Coming back to this thread after a few months for an update, in case anyone else is facing the same problem.  It turns out that while the LV 2023 Q4 drivers were much better, the problem is not completely solved.  When running a vi with a simple front panel (10-15 fields, updating once per second), I had no problem.  When I added 3 graphs to the front panel, the crashing behavior came back, this time happening anywhere between once a day to once a week.  The graphs were a hard requirement for my project so I went back to ni customer service and they were again able to replicate the issue on their side, on 3 different cRIO models.  They were really quite helpful, even if they ultimately weren't able to fix the problem.  There is apparently a bug either in the ni-linux system image or in one of the software modules (they haven't been able to find the root cause yet).  The key thing is that it only happens when using embedded UI and then only when updating more than some critical number of things on the front panel. 

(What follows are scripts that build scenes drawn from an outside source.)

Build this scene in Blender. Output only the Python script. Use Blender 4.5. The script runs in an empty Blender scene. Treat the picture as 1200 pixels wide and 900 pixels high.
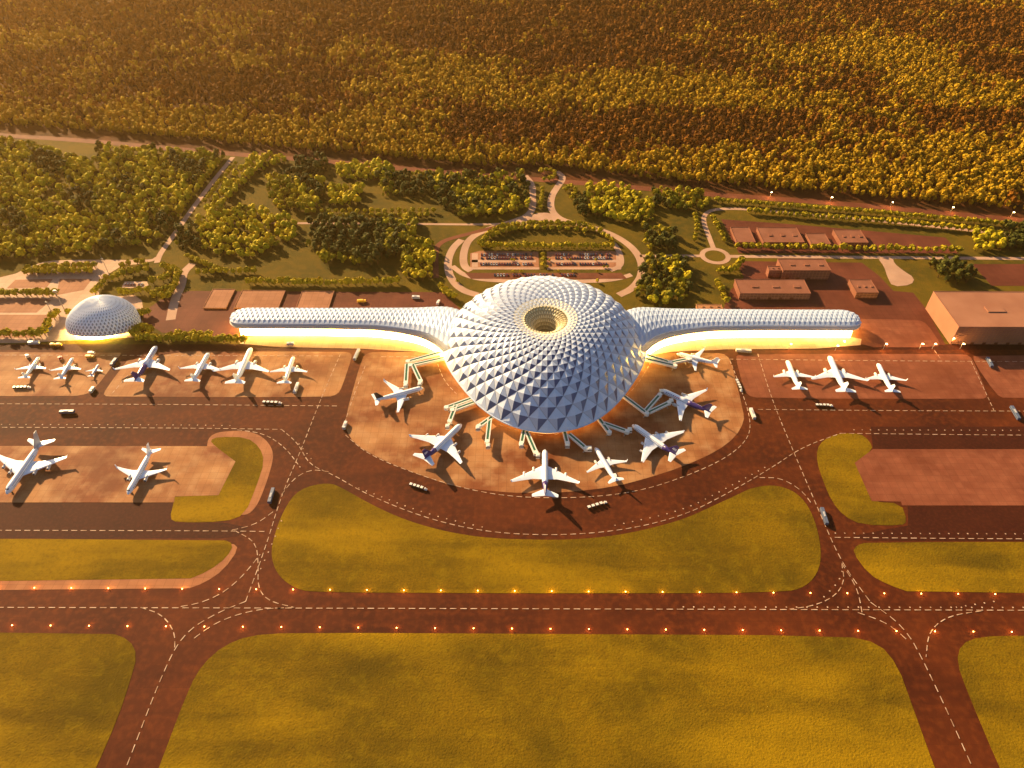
import bpy, bmesh, math, random
from mathutils import Vector, Matrix
from math import sin, cos, pi, radians, hypot, atan2, sqrt
random.seed(7)
S = bpy.context.scene
COL = S.collection

# ------------------------------------------------------------------ camera
F, HOR, H, PSI = 850.0, -330.0, 624.0, radians(0.33)
PITCH = math.atan((450 - HOR) / F)
cd = bpy.data.cameras.new('camera'); cam = bpy.data.objects.new('camera', cd); COL.objects.link(cam)
cam.location = (0, 0, H); cam.rotation_euler = (pi/2 - PITCH, 0, PSI)
cd.sensor_width = 36; cd.lens = F / 1200 * 36; cd.clip_start = 1; cd.clip_end = 30000
S.camera = cam
S.render.resolution_x, S.render.resolution_y = 1024, 768

# ------------------------------------------------------------------ sky, sun, exposure
SUN_EL, SUN_AZ = radians(23), radians(-44)      # azimuth measured from +Y (away from camera) towards +X
w = bpy.data.worlds.new('World'); S.world = w; w.use_nodes = True
nt = w.node_tree; bg = nt.nodes['Background']
sky = nt.nodes.new('ShaderNodeTexSky'); sky.sky_type = 'NISHITA'; sky.sun_disc = False
sky.sun_elevation = SUN_EL; sky.sun_rotation = SUN_AZ
sky.air_density = 1.0; sky.dust_density = 2.0; sky.ozone_density = 1.0
nt.links.new(sky.outputs[0], bg.inputs[0]); bg.inputs[1].default_value = 0.05
sl = bpy.data.lights.new('sun', 'SUN'); so = bpy.data.objects.new('sun', sl); COL.objects.link(so)
sl.energy = 5.0; sl.angle = radians(0.6); sl.color = (1.0, 0.69, 0.34)
sd = Vector((sin(SUN_AZ)*cos(SUN_EL), cos(SUN_AZ)*cos(SUN_EL), sin(SUN_EL)))
so.rotation_euler = (-sd).to_track_quat('-Z', 'Y').to_euler(); so.location = (-600, 600, 500)
S.view_settings.view_transform = 'Standard'; S.view_settings.look = 'None'
S.view_settings.exposure = 1.33; S.view_settings.gamma = 1.0
S.render.engine = 'CYCLES'
S.cycles.volume_bounces = 0

# ------------------------------------------------------------------ ground point of a bearing
_fw = Vector((-sin(PSI)*cos(PITCH), cos(PSI)*cos(PITCH), -sin(PITCH)))
_r = Vector((cos(PSI), sin(PSI), 0)); _u = _r.cross(_fw)
def G(x, y, z=0.0):
    d = _r*((x-600)/F) + _u*((450-y)/F) + _fw
    p = Vector((0, 0, H)) + d*((z-H)/d.z)
    return Vector((p.x, p.y, z))

# ------------------------------------------------------------------ materials
def srgb(r, g, b): return tuple(pow(c/255, 2.2) for c in (r, g, b)) + (1,)
MATS = {}
def mat(name, col, rough=0.7, col2=None, scale=0.05, metal=0, bump=0, emit=None, estr=0, detail=6, col3=None, scale3=1.0, amt3=.5, rand=0, contrast=(.35, .65), trans=0, stretch=None, bscale=None):
    m = bpy.data.materials.new(name); m.use_nodes = True; n = m.node_tree.nodes; L = m.node_tree.links
    b = n['Principled BSDF']; b.inputs['Roughness'].default_value = rough; b.inputs['Metallic'].default_value = metal
    c4 = lambda c: tuple(c)[:3] + (1,)
    b.inputs['Base Color'].default_value = c4(col)
    if rough >= .6: b.inputs['Specular IOR Level'].default_value = .12
    out = None
    geo = n.new('ShaderNodeNewGeometry') if (col2 or bump) else None
    vec = geo.outputs['Position'] if geo else None
    if stretch and vec:
        mp = n.new('ShaderNodeMapping'); mp.inputs['Scale'].default_value = stretch; L.new(vec, mp.inputs[0]); vec = mp.outputs[0]
    if col2:
        tx = n.new('ShaderNodeTexNoise'); tx.inputs['Scale'].default_value = scale; tx.inputs['Detail'].default_value = detail
        L.new(vec, tx.inputs['Vector'])
        mr = n.new('ShaderNodeMapRange'); mr.inputs[1].default_value, mr.inputs[2].default_value = contrast
        L.new(tx.outputs[0], mr.inputs[0])
        mx = n.new('ShaderNodeMix'); mx.data_type = 'RGBA'; mx.inputs[6].default_value = c4(col); mx.inputs[7].default_value = c4(col2)
        L.new(mr.outputs[0], mx.inputs[0]); out = mx.outputs[2]
    if col3:
        tx = n.new('ShaderNodeTexNoise'); tx.inputs['Scale'].default_value = scale3; tx.inputs['Detail'].default_value = 3
        L.new(geo.outputs['Position'], tx.inputs['Vector'])
        mr = n.new('ShaderNodeMapRange'); mr.inputs[1].default_value, mr.inputs[2].default_value = .45, .7; mr.inputs[4].default_value = amt3
        L.new(tx.outputs[0], mr.inputs[0])
        mx = n.new('ShaderNodeMix'); mx.data_type = 'RGBA'; L.new(out, mx.inputs[6]); mx.inputs[7].default_value = c4(col3)
        L.new(mr.outputs[0], mx.inputs[0]); out = mx.outputs[2]
    if rand:
        oi = n.new('ShaderNodeObjectInfo'); mx = n.new('ShaderNodeMix'); mx.data_type = 'RGBA'
        if out: L.new(out, mx.inputs[6])
        else: mx.inputs[6].default_value = c4(col)
        mx.inputs[7].default_value = c4(rand); L.new(oi.outputs['Random'], mx.inputs[0]); out = mx.outputs[2]
    if out: L.new(out, b.inputs['Base Color'])
    if bump:
        tx = n.new('ShaderNodeTexNoise'); tx.inputs['Scale'].default_value = bscale or scale*8; tx.inputs['Detail'].default_value = 4
        L.new(geo.outputs['Position'], tx.inputs['Vector'])
        bp = n.new('ShaderNodeBump'); bp.inputs['Strength'].default_value = 1; bp.inputs['Distance'].default_value = bump
        L.new(tx.outputs[0], bp.inputs['Height']); L.new(bp.outputs[0], b.inputs['Normal'])
    if emit:
        b.inputs['Emission Color'].default_value = c4(emit); b.inputs['Emission Strength'].default_value = estr
    MATS[name] = m; return m
M = MATS
mat('earth', (.10, .028, .006), .95, (.06, .025, .005), .01, col3=(.035, .015, .004), scale3=.06)
mat('meadow', (.12, .08, .004), .95, (.06, .05, .004), .012, col3=(.16, .09, .006), scale3=.08, bump=.6, bscale=.5)
mat('grass', (.205, .118, .0008), .95, (.095, .060, .0008), .012, col3=(.075, .052, .001), scale3=.6, amt3=.5, bump=.5, bscale=.55)
mat('asphalt', (.098, .020, .004), .8, (.050, .009, .002), .011, col3=(.15, .034, .006), scale3=.16, amt3=.55)
mat('asphalt_dark', (.048, .0095, .003), .8, (.034, .006, .002), .02, col3=(.085, .018, .006), scale3=.3)
mat('concrete', (.38, .175, .066), .75, (.20, .06, .02), .014, col3=(.46, .26, .12), scale3=.05, amt3=.6, contrast=(.38, .6))
mat('concrete_red_grade', (.24, .075, .036), .75, (.17, .048, .023), .02, col3=(.29, .10, .05), scale3=.09, amt3=.5)  # redder copy of concrete: right side lacks the glow, painted in as colour
mat('shoulder', (.38, .16, .07), .8, (.28, .11, .05), .04)
mat('lot', (.15, .042, .022), .8, (.10, .026, .013), .02)
mat('pad', (.37, .165, .085), .8, (.30, .125, .06), .03)
mat('road', (.50, .31, .21), .8, (.40, .24, .16), .03)
mat('road_red', (.20, .065, .030), .8, (.12, .036, .016), .02)
mat('plaza', (.56, .36, .24), .75, (.46, .28, .17), .03)
mat('paint', (.66, .46, .32), .6, (.34, .19, .11), .12)
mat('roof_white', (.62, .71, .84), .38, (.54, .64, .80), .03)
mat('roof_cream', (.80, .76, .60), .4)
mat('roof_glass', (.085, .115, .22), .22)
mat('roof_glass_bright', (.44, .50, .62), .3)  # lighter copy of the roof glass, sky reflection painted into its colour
mat('roof_shell', (.34, .37, .42), .5)
mat('roof_pier', (.46, .56, .72), .36)
mat('cream', (.78, .66, .36), .5)
mat('cream_slot', (.40, .32, .15), .5)
mat('cream_dark', (.12, .09, .035), .5)
mat('facade_lit', (.8, .7, .4), .5, emit=(1, .66, .15), estr=15)
mat('dome_lit', (.8, .6, .3), .5, emit=(1, .50, .12), estr=1.6)
mat('glow_yellow', (.8, .7, .3), .5, emit=(1, .74, .16), estr=4)
mat('glow_bright', (.8, .7, .3), .5, emit=(1, .74, .2), estr=16)
mat('eave', (.82, .76, .58), .4)
mat('plane_white', (.80, .86, .95), .3)
mat('plane_grey', (.42, .43, .45), .35)
mat('navy', (.045, .025, .16), .35)
mat('black', (.012, .012, .014), .4)
mat('engine', (.62, .60, .58), .3)
mat('rubber', (.02, .02, .02), .8)
mat('glass_dark', (.02, .03, .05), .1)
mat('bridge_white', (.80, .78, .68), .4)
mat('bridge_glass', (.035, .14, .075), .15)
mat('steel', (.35, .30, .25), .4)
mat('yellow', (.85, .45, .01), .5)
mat('red', (.5, .03, .02), .5)
mat('blue_grey', (.10, .13, .20), .4)
mat('van_white', (.75, .72, .66), .4)
mat('trunk', (.09, .045, .02), .9)
mat('lamp_orange', (1, .5, .2), .5, emit=(1, .46, .09), estr=9)
mat('lamp_white', (1, .8, .5), .5, emit=(1, .70, .30), estr=14)
mat('block', (.26, .105, .062), .8, (.21, .08, .045), .05)
mat('block_pale', (.36, .165, .095), .8, (.30, .13, .075), .03)
mat('block_tan', (.42, .20, .09), .8, (.36, .16, .07), .03)
mat('frame_white', (.90, .93, .96), .4)
mat('pane_dark', (.26, .28, .30), .15)
mat('car_a', (.75, .74, .72), .3); mat('car_b', (.25, .02, .03), .3); mat('car_c', (.03, .03, .06), .3)
mat('leaf_light', (.42, .36, .010), .8, rand=(.66, .50, .016))
mat('leaf_mid', (.22, .19, .008), .8, rand=(.50, .38, .012))
mat('leaf_dark', (.045, .052, .008), .8, rand=(.12, .115, .012))
mat('leaf_round', (.32, .26, .008), .8, rand=(.50, .37, .012))
mat('leaf_forest', (.30, .175, .005), .85, rand=(.60, .37, .012))
mat('leaf_forest2', (.13, .046, .003), .85, rand=(.34, .13, .006))

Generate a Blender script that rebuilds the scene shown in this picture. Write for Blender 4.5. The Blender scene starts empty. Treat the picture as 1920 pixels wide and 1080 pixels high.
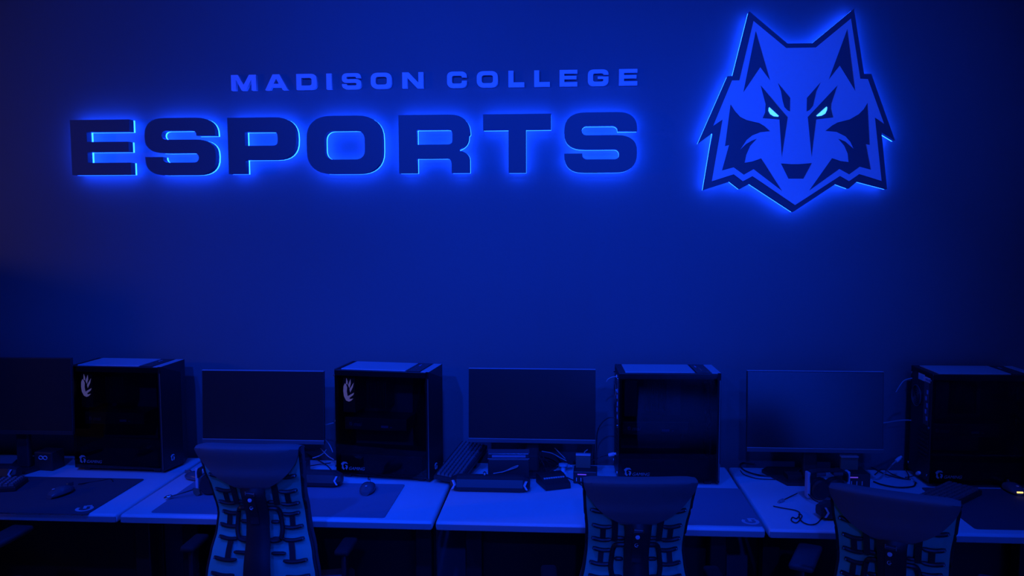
import bpy, bmesh, math, random
from mathutils import Vector, Matrix, Euler
from mathutils.geometry import tessellate_polygon
random.seed(7)
S = bpy.context.scene
C = S.collection
PI = math.pi

# ------------------------------------------------------------------ camera model (surveyed from the photograph)
F, PITCH, YAW, ROLL, CAMH, CAMD = 1541.0955, .0813715, .0688909, -.0026768, 1.85582, 3.774653
cp, sp, cy, sy = math.cos(PITCH), math.sin(PITCH), math.cos(YAW), math.sin(YAW)
FW = Vector((-sy*cp, cy*cp, -sp)); R0 = Vector((cy, sy, 0)); U0 = R0.cross(FW)
RT = math.cos(ROLL)*R0 + math.sin(ROLL)*U0
UP = -math.sin(ROLL)*R0 + math.cos(ROLL)*U0
CAM = Vector((0, -CAMD, CAMH))
def ray(px, py): return FW*F + RT*(px-960) - UP*(py-540)
def at(px, py, Y):
    v = ray(px, py); return CAM + v*((Y+CAMD)/v.y)
def onz(px, py, Z=.74):
    v = ray(px, py); return CAM + v*((Z-CAMH)/v.z)

# ------------------------------------------------------------------ materials
def mat(name, col, rough=.5, metal=0., spec=.5, bump=0., bscale=200., emit=None, es=0., mottle=0.):
    m = bpy.data.materials.new(name); m.use_nodes = True
    n = m.node_tree.nodes; l = m.node_tree.links; b = n['Principled BSDF']
    b.inputs['Base Color'].default_value = (*col, 1); b.inputs['Roughness'].default_value = rough
    b.inputs['Metallic'].default_value = metal; b.inputs['Specular IOR Level'].default_value = spec
    if emit:
        b.inputs['Emission Color'].default_value = (*emit, 1); b.inputs['Emission Strength'].default_value = es
    if bump or mottle:
        tc = n.new('ShaderNodeTexCoord'); nz = n.new('ShaderNodeTexNoise')
        nz.inputs['Scale'].default_value = bscale; nz.inputs['Detail'].default_value = 4
        l.new(tc.outputs['Object'], nz.inputs['Vector'])
        if bump:
            bp = n.new('ShaderNodeBump'); bp.inputs['Strength'].default_value = bump; bp.inputs['Distance'].default_value = .004
            l.new(nz.outputs['Fac'], bp.inputs['Height']); l.new(bp.outputs['Normal'], b.inputs['Normal'])
        if mottle:
            mx = n.new('ShaderNodeMix'); mx.data_type = 'RGBA'
            mx.inputs['A'].default_value = (*[c*(1-mottle) for c in col], 1); mx.inputs['B'].default_value = (*[min(1, c*(1+mottle)) for c in col], 1)
            l.new(nz.outputs['Fac'], mx.inputs['Factor']); l.new(mx.outputs['Result'], b.inputs['Base Color'])
    return m
LED = (.0042, .0500, 1.)
M = dict(
 wall=mat('wall paint', (.125,.13,.14), .55, bump=.12, bscale=90),
 back=mat('rear wall paint', (.6,.6,.62), .8),
 floor=mat('grey carpet', (.34,.34,.36), .95, bump=.5, bscale=400, mottle=.4),
 ceil=mat('ceiling paint', (.10,.10,.11), .9),
 letter=mat('sign face dark', (.085,.085,.10), .5),
 pale=mat('sign face pale', (.80,.80,.82), .45),
 plate=mat('emblem backing', (.075,.075,.09), .5),
 led=mat('led acrylic', (.8,.8,.8), .4, emit=LED, es=17.5),
 eye=mat('lit eye acrylic', (.8,.8,.8), .4, emit=(.03,.20,1.), es=4.2),
 desk=mat('white laminate', (.74,.74,.75), .42, bump=.02, bscale=60),
 legm=mat('desk leg steel', (.02,.02,.022), .5, metal=.3),
 black=mat('black plastic', (.026,.026,.029), .45),
 blackg=mat('black gloss plastic', (.03,.03,.034), .22),
 steel=mat('black steel', (.02,.02,.023), .38),
 mesh=mat('dust filter mesh', (.50,.50,.52), .45, bump=.4, bscale=900),
 rim=mat('grey metal edge', (.22,.22,.23), .35, metal=.8),
 chrome=mat('chrome', (.75,.75,.77), .18, metal=1.),
 screen=mat('matte screen', (.016,.017,.019), .26, spec=1.),
 bezel=mat('monitor bezel', (.028,.028,.03), .4),
 bezellit=mat('monitor lit edge', (.42,.42,.44), .4),  # paler than the bezel: light on its upper edges put into the colour
 chin=mat('monitor chin', (.085,.085,.09), .4),
 padgrey=mat('blue grey pad cloth', (.22,.24,.30), .9, bump=.2, bscale=1500),
 mousepad=mat('mouse pad cloth', (.075,.078,.095), .9, bump=.2, bscale=1500),
 logo=mat('printed pale mark', (.62,.62,.66), .5),
 emblem=mat('silver emblem print', (.72,.72,.76), .35),
 fabric=mat('dark chair fabric', (.17,.15,.16), .95, bump=.35, bscale=1200),
 cyan=mat('cyan back fabric', (.11,.56,.40), .65, bump=.25, bscale=700, mottle=.12),
 grip=mat('charcoal plastic', (.026,.024,.028), .42),
 key=mat('keycaps', (.13,.13,.14), .4),
 mouse=mat('grey mouse shell', (.10,.11,.13), .22),
 plug=mat('pale metal plug', (.62,.62,.66), .3),
 fork=mat('pale fork metal', (.55,.53,.58), .35),
 edge=mat('grey edge band', (.30,.29,.31), .45),
 padlit=mat('arm pad', (.055,.055,.06), .5),  # lit copy of the arm pad, light put into the colour
 crestlit=mat('lit crest', (.5,.5,.55), .5, emit=(.22,.20,.62), es=.75),
 legend=mat('key legends', (.55,.55,.57), .5),
 pcb=mat('circuit board', (.11,.115,.13), .5),
 gpu=mat('graphics shroud', (.055,.055,.06), .35),
 print=mat('grey print', (.26,.26,.29), .5),
 sticker=mat('white sticker', (.8,.8,.82), .5),
 cable=mat('black cable rubber', (.018,.018,.02), .45),
 cablel=mat('grey cable jacket', (.30,.30,.32), .4),
 tan=mat('brown leatherette', (.16,.11,.08), .6),
 amber=mat('amber led', (.8,.6,.2), .4, emit=(1.,.62,.14), es=1.6),
 padshade=mat('shaded arm pad rubber', (.012,.012,.013), .8),  # shaded copy of the arm pad, shade put into the colour
 pink=mat('status bar', (.5,.25,.6), .4, emit=(.30,.10,.75), es=.30),
 port=mat('port blue', (.15,.3,.5), .4),
)
def glass_mat():
    m = bpy.data.materials.new('tinted glass'); m.use_nodes = True; t = m.node_tree
    for x in list(t.nodes): t.nodes.remove(x)
    o = t.nodes.new('ShaderNodeOutputMaterial'); mx = t.nodes.new('ShaderNodeMixShader'); tr = t.nodes.new('ShaderNodeBsdfTransparent')
    g = t.nodes.new('ShaderNodeBsdfGlossy'); fr = t.nodes.new('ShaderNodeFresnel')
    tr.inputs['Color'].default_value = (.55,.55,.58,1); g.inputs['Roughness'].default_value = .03; fr.inputs['IOR'].default_value = 1.5
    t.links.new(fr.outputs[0], mx.inputs[0]); t.links.new(tr.outputs[0], mx.inputs[1]); t.links.new(g.outputs[0], mx.inputs[2]); t.links.new(mx.outputs[0], o.inputs[0])
    return m
M['glass'] = glass_mat()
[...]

I don't have my cRIO anymore as I have traded it in and switched to cDAQ.  The R&D folks at NI are still working on a fix as far as I know but I had to move forward with my project.  I replaced the cRIO with a PC and an old cDAQ chassis during the 5 months I was debugging this issue and the PC/cDAQ combination didn't crash once.  I didn't need the FPGA in the cRIO anyways, I had only bought it for the 'all-in-one' possibility of the embedded UI and on the (apparently mistaken) assumption that embedded linux would be less likely to crash than a windows PC.